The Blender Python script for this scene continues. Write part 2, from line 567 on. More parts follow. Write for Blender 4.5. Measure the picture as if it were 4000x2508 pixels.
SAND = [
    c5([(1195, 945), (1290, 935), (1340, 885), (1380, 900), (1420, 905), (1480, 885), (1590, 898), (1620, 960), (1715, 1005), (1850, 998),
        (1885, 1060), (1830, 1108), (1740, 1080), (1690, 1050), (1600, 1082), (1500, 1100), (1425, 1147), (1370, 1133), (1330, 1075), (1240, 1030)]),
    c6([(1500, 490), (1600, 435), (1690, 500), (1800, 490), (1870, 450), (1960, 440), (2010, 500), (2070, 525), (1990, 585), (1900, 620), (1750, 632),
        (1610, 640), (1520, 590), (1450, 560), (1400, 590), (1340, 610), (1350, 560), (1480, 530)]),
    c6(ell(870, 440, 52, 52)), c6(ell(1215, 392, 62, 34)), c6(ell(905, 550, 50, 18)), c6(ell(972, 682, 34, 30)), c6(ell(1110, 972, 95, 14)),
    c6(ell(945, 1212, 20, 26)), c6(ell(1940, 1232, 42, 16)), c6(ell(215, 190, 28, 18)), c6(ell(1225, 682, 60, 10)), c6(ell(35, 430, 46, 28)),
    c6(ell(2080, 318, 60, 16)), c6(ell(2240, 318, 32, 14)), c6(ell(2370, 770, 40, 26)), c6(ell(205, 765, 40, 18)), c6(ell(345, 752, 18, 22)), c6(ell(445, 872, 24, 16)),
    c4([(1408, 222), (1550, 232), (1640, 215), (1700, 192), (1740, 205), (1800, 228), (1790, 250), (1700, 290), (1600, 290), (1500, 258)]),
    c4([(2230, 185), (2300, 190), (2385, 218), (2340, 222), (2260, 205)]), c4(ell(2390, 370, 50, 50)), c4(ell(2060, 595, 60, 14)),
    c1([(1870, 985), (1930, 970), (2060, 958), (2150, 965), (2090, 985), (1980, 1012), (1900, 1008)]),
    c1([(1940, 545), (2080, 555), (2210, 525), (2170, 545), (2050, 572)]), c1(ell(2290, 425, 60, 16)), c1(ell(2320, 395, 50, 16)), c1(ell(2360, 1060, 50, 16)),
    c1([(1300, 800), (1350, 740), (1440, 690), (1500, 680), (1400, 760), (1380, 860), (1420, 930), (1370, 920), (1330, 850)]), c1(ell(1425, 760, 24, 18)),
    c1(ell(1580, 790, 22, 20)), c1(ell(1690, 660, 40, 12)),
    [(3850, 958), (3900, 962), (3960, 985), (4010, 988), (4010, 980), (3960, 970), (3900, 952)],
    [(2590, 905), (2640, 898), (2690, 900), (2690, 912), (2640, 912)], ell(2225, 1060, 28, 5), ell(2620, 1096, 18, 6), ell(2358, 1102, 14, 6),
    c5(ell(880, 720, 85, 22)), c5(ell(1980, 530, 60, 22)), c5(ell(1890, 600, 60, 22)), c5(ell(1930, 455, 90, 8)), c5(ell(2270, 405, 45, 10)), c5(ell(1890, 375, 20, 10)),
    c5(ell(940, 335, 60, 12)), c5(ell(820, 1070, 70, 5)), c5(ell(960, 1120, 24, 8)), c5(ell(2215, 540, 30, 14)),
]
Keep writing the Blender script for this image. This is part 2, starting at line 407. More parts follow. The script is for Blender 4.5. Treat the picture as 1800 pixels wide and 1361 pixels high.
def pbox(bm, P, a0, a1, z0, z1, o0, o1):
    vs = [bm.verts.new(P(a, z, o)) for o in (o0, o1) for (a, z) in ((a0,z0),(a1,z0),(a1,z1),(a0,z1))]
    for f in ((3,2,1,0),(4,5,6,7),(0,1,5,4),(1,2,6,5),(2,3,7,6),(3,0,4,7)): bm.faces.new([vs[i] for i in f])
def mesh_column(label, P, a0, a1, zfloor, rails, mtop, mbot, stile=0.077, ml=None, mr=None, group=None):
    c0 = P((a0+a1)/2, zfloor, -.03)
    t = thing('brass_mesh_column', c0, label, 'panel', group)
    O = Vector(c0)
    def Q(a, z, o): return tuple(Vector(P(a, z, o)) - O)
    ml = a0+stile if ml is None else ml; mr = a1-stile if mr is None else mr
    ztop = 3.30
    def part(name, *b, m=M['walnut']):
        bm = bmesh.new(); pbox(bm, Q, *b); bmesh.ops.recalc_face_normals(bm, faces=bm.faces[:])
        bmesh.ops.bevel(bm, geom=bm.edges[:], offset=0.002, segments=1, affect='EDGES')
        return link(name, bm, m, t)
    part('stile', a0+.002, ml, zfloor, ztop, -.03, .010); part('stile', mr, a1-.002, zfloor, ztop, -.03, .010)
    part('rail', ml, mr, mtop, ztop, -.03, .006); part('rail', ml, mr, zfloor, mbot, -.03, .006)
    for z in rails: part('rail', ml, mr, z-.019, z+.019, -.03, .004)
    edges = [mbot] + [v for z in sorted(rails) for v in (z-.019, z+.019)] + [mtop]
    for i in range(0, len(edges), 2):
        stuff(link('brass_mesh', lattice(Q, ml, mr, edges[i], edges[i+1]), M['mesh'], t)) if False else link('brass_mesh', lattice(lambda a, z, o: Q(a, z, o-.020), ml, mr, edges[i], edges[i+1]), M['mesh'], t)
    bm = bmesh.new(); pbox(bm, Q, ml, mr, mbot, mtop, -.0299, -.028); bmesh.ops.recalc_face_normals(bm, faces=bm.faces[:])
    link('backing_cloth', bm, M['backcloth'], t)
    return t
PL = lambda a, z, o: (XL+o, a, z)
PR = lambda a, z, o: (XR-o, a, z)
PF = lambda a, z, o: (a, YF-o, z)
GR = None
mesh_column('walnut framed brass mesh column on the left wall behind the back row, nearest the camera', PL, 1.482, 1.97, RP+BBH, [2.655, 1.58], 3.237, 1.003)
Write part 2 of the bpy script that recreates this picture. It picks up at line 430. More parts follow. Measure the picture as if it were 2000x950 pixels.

#### [OBJECTIVE]
Search the data for "Write". Copy every line that has it.

#### [EXPECTED ANSWER]
The Blender Python script for this scene continues. Write part 2, from line 567 on. More parts follow. Write for Blender 4.5. Measure the picture as if it were 4000x2508 pixels.
Write part 2 of the bpy script that recreates this picture. It picks up at line 430. More parts follow. Measure the picture as if it were 2000x950 pixels.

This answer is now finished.